Starting at the top of the entries, restate word for word each line up to and including the one with "PI = math.pi".

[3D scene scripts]
——
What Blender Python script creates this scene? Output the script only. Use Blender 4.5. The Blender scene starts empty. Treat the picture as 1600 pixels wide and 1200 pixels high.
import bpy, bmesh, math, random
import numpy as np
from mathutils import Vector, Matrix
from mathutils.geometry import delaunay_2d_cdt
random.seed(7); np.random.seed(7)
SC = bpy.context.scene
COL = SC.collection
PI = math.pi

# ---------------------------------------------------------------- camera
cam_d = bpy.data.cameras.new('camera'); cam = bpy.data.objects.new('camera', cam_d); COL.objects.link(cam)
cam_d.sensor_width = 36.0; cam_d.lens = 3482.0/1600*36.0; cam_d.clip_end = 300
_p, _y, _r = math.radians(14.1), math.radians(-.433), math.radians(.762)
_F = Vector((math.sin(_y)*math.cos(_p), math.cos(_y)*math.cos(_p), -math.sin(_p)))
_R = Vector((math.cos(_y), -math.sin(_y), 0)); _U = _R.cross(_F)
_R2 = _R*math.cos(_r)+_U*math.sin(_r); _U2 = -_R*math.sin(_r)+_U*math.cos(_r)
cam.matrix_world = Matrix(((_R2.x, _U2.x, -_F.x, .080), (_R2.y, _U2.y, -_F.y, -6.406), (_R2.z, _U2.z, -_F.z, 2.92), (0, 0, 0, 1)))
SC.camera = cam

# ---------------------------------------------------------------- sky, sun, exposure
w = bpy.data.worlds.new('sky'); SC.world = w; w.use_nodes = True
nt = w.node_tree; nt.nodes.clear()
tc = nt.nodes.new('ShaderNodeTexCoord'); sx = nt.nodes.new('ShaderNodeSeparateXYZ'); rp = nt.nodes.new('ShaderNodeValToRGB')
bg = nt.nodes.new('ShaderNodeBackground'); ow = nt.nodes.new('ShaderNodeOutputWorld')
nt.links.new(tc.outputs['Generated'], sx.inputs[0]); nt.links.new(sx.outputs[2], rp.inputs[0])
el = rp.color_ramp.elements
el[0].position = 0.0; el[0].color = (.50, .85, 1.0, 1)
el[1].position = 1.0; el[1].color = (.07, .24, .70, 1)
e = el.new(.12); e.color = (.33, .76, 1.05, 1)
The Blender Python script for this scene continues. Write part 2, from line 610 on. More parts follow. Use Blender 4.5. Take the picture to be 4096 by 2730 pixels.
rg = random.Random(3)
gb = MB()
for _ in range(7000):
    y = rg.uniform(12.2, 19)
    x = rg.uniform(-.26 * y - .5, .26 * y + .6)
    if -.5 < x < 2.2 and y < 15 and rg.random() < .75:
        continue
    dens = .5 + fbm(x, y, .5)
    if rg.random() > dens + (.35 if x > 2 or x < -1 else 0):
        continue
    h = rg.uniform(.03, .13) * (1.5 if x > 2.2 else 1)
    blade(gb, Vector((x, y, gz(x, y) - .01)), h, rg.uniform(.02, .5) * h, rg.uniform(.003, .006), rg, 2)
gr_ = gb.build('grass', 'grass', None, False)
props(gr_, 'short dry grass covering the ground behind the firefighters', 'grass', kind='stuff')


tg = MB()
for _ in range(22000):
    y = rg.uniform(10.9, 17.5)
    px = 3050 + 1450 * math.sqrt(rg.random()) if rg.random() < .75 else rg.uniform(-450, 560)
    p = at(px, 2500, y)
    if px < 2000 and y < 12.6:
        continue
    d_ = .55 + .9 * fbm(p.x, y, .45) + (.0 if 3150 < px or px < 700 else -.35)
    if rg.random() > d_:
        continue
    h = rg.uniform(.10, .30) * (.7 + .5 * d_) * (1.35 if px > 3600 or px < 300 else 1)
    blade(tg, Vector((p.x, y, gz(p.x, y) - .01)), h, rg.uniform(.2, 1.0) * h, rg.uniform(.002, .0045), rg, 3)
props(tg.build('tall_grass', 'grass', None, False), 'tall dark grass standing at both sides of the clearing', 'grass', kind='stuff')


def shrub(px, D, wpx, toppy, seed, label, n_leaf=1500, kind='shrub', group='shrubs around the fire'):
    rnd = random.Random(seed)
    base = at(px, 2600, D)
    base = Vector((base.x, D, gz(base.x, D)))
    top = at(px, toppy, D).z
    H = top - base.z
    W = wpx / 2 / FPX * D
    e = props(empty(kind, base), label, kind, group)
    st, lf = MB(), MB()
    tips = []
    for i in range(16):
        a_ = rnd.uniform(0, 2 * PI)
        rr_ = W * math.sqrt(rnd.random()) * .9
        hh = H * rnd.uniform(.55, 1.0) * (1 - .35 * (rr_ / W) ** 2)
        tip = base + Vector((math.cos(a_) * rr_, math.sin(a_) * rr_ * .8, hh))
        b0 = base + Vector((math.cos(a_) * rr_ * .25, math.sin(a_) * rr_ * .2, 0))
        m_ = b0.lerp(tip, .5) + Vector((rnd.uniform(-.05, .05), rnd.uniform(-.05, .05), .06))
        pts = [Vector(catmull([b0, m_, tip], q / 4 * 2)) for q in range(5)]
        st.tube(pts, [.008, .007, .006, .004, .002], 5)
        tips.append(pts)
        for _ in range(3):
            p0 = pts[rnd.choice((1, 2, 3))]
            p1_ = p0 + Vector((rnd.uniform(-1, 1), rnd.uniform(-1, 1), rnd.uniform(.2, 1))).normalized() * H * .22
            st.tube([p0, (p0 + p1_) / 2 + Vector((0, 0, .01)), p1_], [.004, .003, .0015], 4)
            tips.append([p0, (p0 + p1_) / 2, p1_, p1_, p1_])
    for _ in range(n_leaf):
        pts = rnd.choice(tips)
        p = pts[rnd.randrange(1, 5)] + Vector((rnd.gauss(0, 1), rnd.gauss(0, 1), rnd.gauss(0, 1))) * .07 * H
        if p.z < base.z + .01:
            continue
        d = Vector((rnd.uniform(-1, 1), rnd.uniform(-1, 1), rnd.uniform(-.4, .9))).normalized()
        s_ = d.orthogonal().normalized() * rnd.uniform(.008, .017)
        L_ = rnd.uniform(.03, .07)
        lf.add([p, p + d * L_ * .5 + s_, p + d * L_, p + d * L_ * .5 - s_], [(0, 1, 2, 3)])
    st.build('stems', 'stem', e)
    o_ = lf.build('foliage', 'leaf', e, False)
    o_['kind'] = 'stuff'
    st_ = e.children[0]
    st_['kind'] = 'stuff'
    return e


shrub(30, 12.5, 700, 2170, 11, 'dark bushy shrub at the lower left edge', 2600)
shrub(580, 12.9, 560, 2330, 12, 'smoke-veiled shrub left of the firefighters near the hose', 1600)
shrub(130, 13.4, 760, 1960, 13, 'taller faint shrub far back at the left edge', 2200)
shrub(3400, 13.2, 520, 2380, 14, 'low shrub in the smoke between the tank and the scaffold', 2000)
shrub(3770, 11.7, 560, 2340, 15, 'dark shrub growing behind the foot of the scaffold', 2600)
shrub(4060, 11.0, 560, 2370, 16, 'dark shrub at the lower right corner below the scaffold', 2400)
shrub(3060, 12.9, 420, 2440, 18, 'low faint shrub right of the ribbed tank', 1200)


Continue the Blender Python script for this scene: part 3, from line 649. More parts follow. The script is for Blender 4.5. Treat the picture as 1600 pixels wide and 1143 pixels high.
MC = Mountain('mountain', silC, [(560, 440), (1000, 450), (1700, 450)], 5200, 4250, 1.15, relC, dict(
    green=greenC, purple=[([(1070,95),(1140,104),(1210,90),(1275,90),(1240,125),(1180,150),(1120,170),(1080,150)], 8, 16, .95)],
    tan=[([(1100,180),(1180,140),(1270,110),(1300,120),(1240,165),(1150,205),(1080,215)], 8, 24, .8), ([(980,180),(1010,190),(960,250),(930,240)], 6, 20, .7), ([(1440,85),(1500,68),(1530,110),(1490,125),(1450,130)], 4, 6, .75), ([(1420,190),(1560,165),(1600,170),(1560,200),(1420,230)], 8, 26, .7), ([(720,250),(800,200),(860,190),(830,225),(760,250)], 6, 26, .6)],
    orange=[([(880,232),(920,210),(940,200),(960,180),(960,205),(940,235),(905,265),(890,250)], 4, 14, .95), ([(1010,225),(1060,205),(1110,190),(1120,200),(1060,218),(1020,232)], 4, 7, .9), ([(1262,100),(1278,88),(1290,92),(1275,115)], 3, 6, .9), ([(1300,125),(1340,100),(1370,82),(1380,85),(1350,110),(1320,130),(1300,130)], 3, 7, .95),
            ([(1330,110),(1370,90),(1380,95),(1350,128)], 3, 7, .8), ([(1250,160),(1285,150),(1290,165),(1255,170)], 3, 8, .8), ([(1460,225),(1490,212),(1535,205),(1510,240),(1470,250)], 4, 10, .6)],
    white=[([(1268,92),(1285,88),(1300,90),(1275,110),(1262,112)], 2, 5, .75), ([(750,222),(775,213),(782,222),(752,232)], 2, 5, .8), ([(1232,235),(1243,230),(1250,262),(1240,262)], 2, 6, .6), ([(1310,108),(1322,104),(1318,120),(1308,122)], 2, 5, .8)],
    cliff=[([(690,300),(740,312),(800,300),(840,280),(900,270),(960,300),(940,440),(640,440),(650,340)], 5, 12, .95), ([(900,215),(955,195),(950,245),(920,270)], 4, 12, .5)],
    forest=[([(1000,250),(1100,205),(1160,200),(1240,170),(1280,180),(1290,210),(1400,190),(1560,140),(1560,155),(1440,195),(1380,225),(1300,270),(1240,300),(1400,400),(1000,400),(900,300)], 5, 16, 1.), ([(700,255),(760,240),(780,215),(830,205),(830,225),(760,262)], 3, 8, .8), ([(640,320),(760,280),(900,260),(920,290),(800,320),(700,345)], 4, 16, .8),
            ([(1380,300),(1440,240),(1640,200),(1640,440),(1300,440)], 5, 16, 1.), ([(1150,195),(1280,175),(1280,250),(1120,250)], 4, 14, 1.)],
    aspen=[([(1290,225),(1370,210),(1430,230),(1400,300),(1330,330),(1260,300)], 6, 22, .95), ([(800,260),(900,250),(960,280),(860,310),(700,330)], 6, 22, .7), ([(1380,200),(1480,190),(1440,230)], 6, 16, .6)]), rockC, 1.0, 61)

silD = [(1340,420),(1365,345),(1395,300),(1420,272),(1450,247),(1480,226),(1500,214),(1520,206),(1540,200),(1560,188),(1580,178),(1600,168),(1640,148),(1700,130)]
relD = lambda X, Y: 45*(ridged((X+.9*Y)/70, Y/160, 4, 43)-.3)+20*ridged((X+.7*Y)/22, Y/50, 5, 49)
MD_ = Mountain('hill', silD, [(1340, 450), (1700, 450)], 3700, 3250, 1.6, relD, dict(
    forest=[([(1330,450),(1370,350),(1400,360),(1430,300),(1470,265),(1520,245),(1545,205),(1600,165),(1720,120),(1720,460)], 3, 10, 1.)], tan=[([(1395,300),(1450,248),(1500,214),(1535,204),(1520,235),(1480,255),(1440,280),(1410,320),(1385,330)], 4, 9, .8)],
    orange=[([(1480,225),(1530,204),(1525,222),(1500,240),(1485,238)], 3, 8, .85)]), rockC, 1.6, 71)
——
Solution:
What Blender Python script creates this scene? Output the script only. Use Blender 4.5. The Blender scene starts empty. Treat the picture as 1600 pixels wide and 1200 pixels high.
import bpy, bmesh, math, random
import numpy as np
from mathutils import Vector, Matrix
from mathutils.geometry import delaunay_2d_cdt
random.seed(7); np.random.seed(7)
SC = bpy.context.scene
COL = SC.collection
PI = math.pi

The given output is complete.